The Reynold family held the site for 136 years but always allowed access for ceremony. That’s how I happened to be there in the summer of 1998 with a gathering of indigenous nations from around the globe. I’d traveled to the heart of the heart with Sami artist/activist/friend Gladys Koski Holmes.
One day we joined a small group of adventurers who had decided to climb Flag Mountain, which is one of the highest peaks in South Dakota. We stood on the remains of a Civilian Conservation Corp tower and looked down on Pe’Sla. Before the CCC tower was built the craggy site had been used for ceremony and a sense of the spiritual still lingered on those wind-swept heights.
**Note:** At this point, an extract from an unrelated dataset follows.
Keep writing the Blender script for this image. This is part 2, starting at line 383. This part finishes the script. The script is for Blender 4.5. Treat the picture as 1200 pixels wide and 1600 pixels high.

I have been told that the hills were considered so sacred that no blood was shed there. Even hunters could not go there to kill game.
I found a small gray pearl button in the sacred soil of Pe’Sla, put it in my pocket and brought it home. It had laid in the earth for at least 100 years… probably more.
The Treaty of Fort Laramie in 1868 guaranteed First Nations ownership of the Black Hills but gold was discovered in 1874. So in 1877 the federal government seized the hills illegally. In order to secure the area for exploitation the US government engaged in a war of starvation by destroying the Buffalo Nation. A federal court decision in 1979 declared the government’s seizure of the Black Hills one of the most dishonorable acts in American history.
In 1980 the US Supreme Court ruling awarded more than $105 million to the Great Sioux Nation for the Black Hills. I have been told the interest it has accrued is now in excess of $500 million. But the tribes have never accepted the money because some things are not for sale.